IN following out the inquiry which I began in the last Lecture, in order to complete the outline of our subject and take into account all the influences that conduced to a full literary intercourse between England and the Continent during the period of Henry II, the next point that I should take would be the enumeration of those foreign scholars and literary ecclesiastics who were favoured or promoted in England. This point, however, need not detain us long, for there were very few. England itself had no love for foreigners; whether as captains of mercenaries, or as papal nominees to ecclesiastical preferment, they impartially detested them; and the detestation was very frequently justified by the view which the foreigners took of England and the English; a country out of which as much revenue as could be wrung should be wrung, and a people at whom, when they had plundered them, it was their delight to laugh.
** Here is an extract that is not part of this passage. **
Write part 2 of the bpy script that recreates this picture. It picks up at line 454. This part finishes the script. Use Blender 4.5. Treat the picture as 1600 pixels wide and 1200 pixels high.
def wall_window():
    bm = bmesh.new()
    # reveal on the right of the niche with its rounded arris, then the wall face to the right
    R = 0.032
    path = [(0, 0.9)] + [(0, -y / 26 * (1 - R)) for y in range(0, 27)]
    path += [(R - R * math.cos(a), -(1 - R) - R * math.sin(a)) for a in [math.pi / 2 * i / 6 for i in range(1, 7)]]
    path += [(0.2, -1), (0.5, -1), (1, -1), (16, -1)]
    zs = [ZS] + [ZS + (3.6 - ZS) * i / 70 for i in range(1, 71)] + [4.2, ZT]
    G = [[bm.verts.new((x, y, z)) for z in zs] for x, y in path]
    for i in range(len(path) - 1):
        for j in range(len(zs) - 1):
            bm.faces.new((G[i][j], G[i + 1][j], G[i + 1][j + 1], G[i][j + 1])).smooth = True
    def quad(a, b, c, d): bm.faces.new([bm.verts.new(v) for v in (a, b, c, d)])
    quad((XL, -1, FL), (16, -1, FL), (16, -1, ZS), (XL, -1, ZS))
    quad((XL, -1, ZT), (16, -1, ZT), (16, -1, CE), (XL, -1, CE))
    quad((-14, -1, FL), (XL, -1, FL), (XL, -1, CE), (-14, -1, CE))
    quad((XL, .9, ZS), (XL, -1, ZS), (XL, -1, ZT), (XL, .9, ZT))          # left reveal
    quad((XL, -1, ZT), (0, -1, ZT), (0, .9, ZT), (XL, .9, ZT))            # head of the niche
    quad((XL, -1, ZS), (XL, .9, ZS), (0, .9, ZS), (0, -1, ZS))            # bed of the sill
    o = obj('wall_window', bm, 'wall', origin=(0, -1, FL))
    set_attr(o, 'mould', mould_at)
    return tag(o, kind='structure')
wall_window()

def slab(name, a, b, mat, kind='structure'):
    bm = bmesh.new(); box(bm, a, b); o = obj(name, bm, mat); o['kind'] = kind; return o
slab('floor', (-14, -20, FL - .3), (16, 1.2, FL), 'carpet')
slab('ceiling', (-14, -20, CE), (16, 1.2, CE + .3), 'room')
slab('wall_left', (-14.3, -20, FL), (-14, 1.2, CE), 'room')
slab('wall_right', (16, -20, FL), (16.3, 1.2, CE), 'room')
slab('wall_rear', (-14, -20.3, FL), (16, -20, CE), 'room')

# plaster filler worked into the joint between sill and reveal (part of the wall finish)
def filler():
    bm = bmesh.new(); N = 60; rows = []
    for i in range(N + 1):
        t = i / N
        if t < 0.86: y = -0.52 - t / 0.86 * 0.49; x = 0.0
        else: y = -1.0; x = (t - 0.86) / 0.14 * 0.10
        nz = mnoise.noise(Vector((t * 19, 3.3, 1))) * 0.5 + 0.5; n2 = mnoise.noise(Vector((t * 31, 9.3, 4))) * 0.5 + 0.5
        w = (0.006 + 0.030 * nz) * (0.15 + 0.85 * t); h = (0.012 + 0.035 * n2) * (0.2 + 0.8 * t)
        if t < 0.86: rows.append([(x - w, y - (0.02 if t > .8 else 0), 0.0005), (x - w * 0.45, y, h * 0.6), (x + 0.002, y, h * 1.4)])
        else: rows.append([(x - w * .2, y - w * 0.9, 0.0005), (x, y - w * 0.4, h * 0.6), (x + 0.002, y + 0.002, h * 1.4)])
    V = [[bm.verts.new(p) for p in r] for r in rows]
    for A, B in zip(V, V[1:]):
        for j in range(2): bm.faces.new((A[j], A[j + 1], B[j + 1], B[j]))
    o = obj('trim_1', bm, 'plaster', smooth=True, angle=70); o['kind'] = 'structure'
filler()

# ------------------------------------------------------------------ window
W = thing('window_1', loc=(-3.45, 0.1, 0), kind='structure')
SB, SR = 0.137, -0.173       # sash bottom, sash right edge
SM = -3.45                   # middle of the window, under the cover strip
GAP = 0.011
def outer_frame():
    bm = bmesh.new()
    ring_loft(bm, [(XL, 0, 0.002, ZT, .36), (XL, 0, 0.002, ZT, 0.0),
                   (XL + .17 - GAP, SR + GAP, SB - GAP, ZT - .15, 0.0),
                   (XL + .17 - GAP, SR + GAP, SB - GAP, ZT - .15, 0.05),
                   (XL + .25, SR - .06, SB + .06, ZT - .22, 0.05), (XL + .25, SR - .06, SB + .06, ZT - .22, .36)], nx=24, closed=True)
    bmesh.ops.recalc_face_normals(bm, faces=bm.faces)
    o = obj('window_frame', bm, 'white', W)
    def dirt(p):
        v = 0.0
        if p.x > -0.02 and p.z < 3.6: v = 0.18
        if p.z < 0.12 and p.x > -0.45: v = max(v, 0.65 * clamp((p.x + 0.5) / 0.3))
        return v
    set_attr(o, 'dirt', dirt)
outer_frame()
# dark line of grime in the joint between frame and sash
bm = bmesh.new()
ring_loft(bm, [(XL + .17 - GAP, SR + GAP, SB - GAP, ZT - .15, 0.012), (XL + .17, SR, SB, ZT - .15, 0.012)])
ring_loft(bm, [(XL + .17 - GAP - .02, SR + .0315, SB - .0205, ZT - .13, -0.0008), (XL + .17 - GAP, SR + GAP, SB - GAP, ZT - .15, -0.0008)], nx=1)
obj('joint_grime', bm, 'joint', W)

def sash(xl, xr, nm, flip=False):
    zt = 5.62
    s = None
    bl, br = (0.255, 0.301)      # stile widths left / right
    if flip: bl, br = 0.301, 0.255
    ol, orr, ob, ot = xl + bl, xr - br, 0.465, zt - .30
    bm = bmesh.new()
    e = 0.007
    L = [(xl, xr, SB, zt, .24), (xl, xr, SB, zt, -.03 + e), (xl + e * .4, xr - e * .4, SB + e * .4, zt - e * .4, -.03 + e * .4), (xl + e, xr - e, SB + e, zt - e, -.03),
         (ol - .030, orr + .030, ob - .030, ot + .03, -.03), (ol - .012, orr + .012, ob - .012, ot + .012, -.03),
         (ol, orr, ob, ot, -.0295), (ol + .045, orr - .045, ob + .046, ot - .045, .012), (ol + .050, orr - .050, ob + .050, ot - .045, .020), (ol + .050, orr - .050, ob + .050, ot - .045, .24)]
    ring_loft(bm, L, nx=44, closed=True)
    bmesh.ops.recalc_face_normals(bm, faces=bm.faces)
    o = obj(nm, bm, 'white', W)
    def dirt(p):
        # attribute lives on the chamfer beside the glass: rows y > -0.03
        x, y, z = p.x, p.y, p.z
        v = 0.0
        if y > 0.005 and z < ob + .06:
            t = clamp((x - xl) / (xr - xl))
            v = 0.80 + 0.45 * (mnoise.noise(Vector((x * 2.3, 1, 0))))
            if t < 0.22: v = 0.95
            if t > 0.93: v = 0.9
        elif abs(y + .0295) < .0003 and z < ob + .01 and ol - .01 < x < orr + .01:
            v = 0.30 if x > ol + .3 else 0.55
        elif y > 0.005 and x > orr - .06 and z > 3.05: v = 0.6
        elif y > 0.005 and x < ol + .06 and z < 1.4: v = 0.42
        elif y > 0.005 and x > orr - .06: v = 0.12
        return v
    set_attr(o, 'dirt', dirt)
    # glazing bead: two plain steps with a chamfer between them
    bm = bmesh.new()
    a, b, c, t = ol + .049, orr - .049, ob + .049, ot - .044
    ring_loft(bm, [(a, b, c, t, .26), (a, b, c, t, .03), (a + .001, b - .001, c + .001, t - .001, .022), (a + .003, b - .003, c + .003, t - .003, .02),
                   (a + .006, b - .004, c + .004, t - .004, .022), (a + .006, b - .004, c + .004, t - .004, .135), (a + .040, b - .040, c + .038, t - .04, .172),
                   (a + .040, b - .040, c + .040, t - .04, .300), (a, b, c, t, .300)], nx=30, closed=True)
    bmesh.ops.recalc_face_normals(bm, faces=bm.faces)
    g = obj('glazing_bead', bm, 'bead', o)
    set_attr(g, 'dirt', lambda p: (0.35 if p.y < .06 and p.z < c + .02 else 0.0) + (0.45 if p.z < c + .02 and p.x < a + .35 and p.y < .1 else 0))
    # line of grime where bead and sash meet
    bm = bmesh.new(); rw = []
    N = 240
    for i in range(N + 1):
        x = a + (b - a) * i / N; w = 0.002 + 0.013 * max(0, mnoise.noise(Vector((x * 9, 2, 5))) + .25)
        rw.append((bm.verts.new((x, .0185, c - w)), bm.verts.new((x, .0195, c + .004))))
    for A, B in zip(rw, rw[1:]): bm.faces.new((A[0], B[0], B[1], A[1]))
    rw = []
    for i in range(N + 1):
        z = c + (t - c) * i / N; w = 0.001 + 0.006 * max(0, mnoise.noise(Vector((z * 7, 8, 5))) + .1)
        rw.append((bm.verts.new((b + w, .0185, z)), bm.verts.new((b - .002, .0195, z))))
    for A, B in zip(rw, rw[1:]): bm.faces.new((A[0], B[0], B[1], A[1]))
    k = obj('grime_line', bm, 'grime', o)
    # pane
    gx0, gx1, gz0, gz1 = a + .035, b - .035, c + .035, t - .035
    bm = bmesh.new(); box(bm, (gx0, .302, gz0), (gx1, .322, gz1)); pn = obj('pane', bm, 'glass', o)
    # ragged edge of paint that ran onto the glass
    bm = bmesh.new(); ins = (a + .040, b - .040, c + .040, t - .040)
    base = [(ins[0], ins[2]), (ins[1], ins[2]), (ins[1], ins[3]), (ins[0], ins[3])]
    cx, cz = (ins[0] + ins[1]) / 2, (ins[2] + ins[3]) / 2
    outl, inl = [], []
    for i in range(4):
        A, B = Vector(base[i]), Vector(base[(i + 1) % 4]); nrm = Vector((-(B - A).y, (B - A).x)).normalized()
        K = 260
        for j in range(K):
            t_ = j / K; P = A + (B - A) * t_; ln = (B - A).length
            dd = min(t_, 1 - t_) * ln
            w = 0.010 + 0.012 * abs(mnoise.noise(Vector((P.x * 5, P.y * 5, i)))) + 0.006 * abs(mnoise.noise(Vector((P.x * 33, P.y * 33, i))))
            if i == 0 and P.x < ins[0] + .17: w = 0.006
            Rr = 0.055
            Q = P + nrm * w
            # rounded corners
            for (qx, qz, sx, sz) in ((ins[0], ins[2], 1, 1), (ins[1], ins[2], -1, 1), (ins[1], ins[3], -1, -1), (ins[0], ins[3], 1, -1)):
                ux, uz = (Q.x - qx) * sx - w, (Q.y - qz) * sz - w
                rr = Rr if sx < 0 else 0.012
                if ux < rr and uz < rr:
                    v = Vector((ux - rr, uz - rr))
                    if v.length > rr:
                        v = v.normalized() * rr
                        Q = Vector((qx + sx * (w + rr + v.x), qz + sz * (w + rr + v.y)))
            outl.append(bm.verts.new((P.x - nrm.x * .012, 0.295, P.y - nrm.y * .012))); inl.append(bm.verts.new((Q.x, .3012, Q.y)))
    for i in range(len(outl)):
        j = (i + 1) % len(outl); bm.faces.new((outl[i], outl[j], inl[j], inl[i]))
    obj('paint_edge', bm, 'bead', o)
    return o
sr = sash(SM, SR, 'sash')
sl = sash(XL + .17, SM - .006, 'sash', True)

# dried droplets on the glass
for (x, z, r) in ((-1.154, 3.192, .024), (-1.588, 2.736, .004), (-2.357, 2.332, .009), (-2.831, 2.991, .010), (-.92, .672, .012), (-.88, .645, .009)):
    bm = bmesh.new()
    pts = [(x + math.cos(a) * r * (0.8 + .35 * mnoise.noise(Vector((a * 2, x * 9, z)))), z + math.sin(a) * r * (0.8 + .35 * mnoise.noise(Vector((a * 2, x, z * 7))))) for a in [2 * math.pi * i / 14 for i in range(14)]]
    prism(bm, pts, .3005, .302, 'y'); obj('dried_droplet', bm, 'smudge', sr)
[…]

Nor were the Angevin kings much inclined to a policy which they knew to be most odious to their subjects; Henry II avoided either ruling or controlling England by foreign ministers, and did very little to encourage an influx of foreign ecclesiastics. Excepting such persons as, like Hugh de Puiset, Bishop of Durham, and two or three others, were closely connected by blood with the royal house, few foreigners were made bishops, and when Becket, according to his biographer, wished to restore learning at the court, he urged the king to recall home the English scholars who were studying abroad. Of the few, who would be all that could be named, the most prominent are Peter of Blois and Master Vacarius.